● **EXERCISE TASK**
Could you transcribe the material below exactly, without leaving out a single line?

-- begin MATERIAL PROVIDED --

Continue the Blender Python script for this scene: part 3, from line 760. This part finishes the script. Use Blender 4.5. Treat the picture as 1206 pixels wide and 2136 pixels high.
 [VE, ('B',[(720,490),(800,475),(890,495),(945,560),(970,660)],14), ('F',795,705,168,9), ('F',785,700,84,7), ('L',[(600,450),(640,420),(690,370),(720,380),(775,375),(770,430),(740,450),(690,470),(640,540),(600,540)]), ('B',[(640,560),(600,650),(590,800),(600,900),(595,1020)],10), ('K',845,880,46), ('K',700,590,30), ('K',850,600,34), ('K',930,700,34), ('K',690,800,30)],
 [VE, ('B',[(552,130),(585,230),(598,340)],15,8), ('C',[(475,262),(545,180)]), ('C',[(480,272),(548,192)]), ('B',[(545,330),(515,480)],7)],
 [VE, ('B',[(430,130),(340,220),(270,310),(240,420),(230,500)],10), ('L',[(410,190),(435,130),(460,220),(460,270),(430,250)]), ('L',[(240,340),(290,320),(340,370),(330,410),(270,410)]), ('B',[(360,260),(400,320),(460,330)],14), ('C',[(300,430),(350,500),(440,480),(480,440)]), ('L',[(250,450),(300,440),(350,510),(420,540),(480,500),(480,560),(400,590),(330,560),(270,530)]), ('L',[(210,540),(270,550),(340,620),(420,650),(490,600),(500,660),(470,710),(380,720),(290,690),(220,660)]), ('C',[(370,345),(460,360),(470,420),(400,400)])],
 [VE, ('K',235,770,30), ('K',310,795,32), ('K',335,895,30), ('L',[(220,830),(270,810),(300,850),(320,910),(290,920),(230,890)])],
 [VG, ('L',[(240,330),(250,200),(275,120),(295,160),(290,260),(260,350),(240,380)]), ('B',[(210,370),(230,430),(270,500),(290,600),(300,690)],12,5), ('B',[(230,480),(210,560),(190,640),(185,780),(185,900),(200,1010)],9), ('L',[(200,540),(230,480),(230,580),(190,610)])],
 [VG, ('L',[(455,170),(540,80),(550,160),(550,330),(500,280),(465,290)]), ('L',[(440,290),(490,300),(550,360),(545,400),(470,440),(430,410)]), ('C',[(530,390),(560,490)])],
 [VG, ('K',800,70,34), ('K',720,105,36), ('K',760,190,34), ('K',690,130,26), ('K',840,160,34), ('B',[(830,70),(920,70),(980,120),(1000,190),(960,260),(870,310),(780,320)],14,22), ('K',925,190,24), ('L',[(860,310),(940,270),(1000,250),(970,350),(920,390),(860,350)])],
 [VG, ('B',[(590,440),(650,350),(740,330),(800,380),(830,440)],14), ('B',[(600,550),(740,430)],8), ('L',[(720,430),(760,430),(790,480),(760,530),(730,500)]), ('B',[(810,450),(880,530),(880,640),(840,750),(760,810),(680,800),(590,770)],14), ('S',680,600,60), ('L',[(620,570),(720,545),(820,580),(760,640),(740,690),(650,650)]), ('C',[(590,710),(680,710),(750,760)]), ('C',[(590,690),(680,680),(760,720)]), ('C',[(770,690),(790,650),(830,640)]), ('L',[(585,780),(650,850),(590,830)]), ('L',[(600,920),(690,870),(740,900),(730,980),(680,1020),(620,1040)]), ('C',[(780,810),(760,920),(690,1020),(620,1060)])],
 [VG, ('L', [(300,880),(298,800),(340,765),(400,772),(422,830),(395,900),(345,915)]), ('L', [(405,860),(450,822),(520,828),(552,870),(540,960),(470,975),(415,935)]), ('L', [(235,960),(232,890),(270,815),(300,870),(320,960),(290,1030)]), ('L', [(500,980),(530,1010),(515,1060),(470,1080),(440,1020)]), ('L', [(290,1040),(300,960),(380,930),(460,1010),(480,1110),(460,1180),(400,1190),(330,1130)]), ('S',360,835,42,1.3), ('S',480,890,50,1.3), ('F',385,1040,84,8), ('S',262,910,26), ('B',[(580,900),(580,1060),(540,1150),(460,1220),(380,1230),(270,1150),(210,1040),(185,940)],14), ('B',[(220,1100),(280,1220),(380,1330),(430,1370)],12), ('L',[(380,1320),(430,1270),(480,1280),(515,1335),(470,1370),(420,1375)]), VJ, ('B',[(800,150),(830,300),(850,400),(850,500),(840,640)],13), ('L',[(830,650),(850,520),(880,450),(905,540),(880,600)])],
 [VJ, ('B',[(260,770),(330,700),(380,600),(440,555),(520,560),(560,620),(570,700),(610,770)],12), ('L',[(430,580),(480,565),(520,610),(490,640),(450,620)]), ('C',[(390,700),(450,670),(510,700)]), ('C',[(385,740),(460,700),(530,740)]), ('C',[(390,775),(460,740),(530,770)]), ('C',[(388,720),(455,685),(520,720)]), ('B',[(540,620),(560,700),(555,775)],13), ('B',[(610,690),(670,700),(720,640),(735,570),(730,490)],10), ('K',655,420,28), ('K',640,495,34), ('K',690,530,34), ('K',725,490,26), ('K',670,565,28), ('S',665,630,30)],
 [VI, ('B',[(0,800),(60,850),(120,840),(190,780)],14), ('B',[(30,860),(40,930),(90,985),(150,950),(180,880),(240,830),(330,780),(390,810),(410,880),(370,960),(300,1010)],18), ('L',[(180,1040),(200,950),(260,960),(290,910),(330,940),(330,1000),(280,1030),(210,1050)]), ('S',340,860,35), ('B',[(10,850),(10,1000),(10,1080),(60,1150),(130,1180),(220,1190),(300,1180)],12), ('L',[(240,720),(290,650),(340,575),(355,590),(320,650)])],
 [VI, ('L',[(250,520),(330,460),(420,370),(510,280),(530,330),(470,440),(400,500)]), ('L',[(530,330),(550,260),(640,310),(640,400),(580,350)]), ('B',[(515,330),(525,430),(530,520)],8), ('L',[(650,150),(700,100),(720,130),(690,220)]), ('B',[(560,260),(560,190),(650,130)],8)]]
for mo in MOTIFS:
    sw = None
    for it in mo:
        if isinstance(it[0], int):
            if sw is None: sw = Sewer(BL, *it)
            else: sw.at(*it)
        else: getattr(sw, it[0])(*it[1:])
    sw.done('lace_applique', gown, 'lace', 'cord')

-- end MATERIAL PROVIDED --

● **EXERCISE RESULT**
Continue the Blender Python script for this scene: part 3, from line 760. This part finishes the script. Use Blender 4.5. Treat the picture as 1206 pixels wide and 2136 pixels high.
 [VE, ('B',[(720,490),(800,475),(890,495),(945,560),(970,660)],14), ('F',795,705,168,9), ('F',785,700,84,7), ('L',[(600,450),(640,420),(690,370),(720,380),(775,375),(770,430),(740,450),(690,470),(640,540),(600,540)]), ('B',[(640,560),(600,650),(590,800),(600,900),(595,1020)],10), ('K',845,880,46), ('K',700,590,30), ('K',850,600,34), ('K',930,700,34), ('K',690,800,30)],
 [VE, ('B',[(552,130),(585,230),(598,340)],15,8), ('C',[(475,262),(545,180)]), ('C',[(480,272),(548,192)]), ('B',[(545,330),(515,480)],7)],
 [VE, ('B',[(430,130),(340,220),(270,310),(240,420),(230,500)],10), ('L',[(410,190),(435,130),(460,220),(460,270),(430,250)]), ('L',[(240,340),(290,320),(340,370),(330,410),(270,410)]), ('B',[(360,260),(400,320),(460,330)],14), ('C',[(300,430),(350,500),(440,480),(480,440)]), ('L',[(250,450),(300,440),(350,510),(420,540),(480,500),(480,560),(400,590),(330,560),(270,530)]), ('L',[(210,540),(270,550),(340,620),(420,650),(490,600),(500,660),(470,710),(380,720),(290,690),(220,660)]), ('C',[(370,345),(460,360),(470,420),(400,400)])],
 [VE, ('K',235,770,30), ('K',310,795,32), ('K',335,895,30), ('L',[(220,830),(270,810),(300,850),(320,910),(290,920),(230,890)])],
 [VG, ('L',[(240,330),(250,200),(275,120),(295,160),(290,260),(260,350),(240,380)]), ('B',[(210,370),(230,430),(270,500),(290,600),(300,690)],12,5), ('B',[(230,480),(210,560),(190,640),(185,780),(185,900),(200,1010)],9), ('L',[(200,540),(230,480),(230,580),(190,610)])],
 [VG, ('L',[(455,170),(540,80),(550,160),(550,330),(500,280),(465,290)]), ('L',[(440,290),(490,300),(550,360),(545,400),(470,440),(430,410)]), ('C',[(530,390),(560,490)])],
 [VG, ('K',800,70,34), ('K',720,105,36), ('K',760,190,34), ('K',690,130,26), ('K',840,160,34), ('B',[(830,70),(920,70),(980,120),(1000,190),(960,260),(870,310),(780,320)],14,22), ('K',925,190,24), ('L',[(860,310),(940,270),(1000,250),(970,350),(920,390),(860,350)])],
 [VG, ('B',[(590,440),(650,350),(740,330),(800,380),(830,440)],14), ('B',[(600,550),(740,430)],8), ('L',[(720,430),(760,430),(790,480),(760,530),(730,500)]), ('B',[(810,450),(880,530),(880,640),(840,750),(760,810),(680,800),(590,770)],14), ('S',680,600,60), ('L',[(620,570),(720,545),(820,580),(760,640),(740,690),(650,650)]), ('C',[(590,710),(680,710),(750,760)]), ('C',[(590,690),(680,680),(760,720)]), ('C',[(770,690),(790,650),(830,640)]), ('L',[(585,780),(650,850),(590,830)]), ('L',[(600,920),(690,870),(740,900),(730,980),(680,1020),(620,1040)]), ('C',[(780,810),(760,920),(690,1020),(620,1060)])],
 [VG, ('L', [(300,880),(298,800),(340,765),(400,772),(422,830),(395,900),(345,915)]), ('L', [(405,860),(450,822),(520,828),(552,870),(540,960),(470,975),(415,935)]), ('L', [(235,960),(232,890),(270,815),(300,870),(320,960),(290,1030)]), ('L', [(500,980),(530,1010),(515,1060),(470,1080),(440,1020)]), ('L', [(290,1040),(300,960),(380,930),(460,1010),(480,1110),(460,1180),(400,1190),(330,1130)]), ('S',360,835,42,1.3), ('S',480,890,50,1.3), ('F',385,1040,84,8), ('S',262,910,26), ('B',[(580,900),(580,1060),(540,1150),(460,1220),(380,1230),(270,1150),(210,1040),(185,940)],14), ('B',[(220,1100),(280,1220),(380,1330),(430,1370)],12), ('L',[(380,1320),(430,1270),(480,1280),(515,1335),(470,1370),(420,1375)]), VJ, ('B',[(800,150),(830,300),(850,400),(850,500),(840,640)],13), ('L',[(830,650),(850,520),(880,450),(905,540),(880,600)])],
 [VJ, ('B',[(260,770),(330,700),(380,600),(440,555),(520,560),(560,620),(570,700),(610,770)],12), ('L',[(430,580),(480,565),(520,610),(490,640),(450,620)]), ('C',[(390,700),(450,670),(510,700)]), ('C',[(385,740),(460,700),(530,740)]), ('C',[(390,775),(460,740),(530,770)]), ('C',[(388,720),(455,685),(520,720)]), ('B',[(540,620),(560,700),(555,775)],13), ('B',[(610,690),(670,700),(720,640),(735,570),(730,490)],10), ('K',655,420,28), ('K',640,495,34), ('K',690,530,34), ('K',725,490,26), ('K',670,565,28), ('S',665,630,30)],
 [VI, ('B',[(0,800),(60,850),(120,840),(190,780)],14), ('B',[(30,860),(40,930),(90,985),(150,950),(180,880),(240,830),(330,780),(390,810),(410,880),(370,960),(300,1010)],18), ('L',[(180,1040),(200,950),(260,960),(290,910),(330,940),(330,1000),(280,1030),(210,1050)]), ('S',340,860,35), ('B',[(10,850),(10,1000),(10,1080),(60,1150),(130,1180),(220,1190),(300,1180)],12), ('L',[(240,720),(290,650),(340,575),(355,590),(320,650)])],
 [VI, ('L',[(250,520),(330,460),(420,370),(510,280),(530,330),(470,440),(400,500)]), ('L',[(530,330),(550,260),(640,310),(640,400),(580,350)]), ('B',[(515,330),(525,430),(530,520)],8), ('L',[(650,150),(700,100),(720,130),(690,220)]), ('B',[(560,260),(560,190),(650,130)],8)]]
for mo in MOTIFS:
    sw = None
    for it in mo:
        if isinstance(it[0], int):
            if sw is None: sw = Sewer(BL, *it)
            else: sw.at(*it)
        else: getattr(sw, it[0])(*it[1:])
    sw.done('lace_applique', gown, 'lace', 'cord')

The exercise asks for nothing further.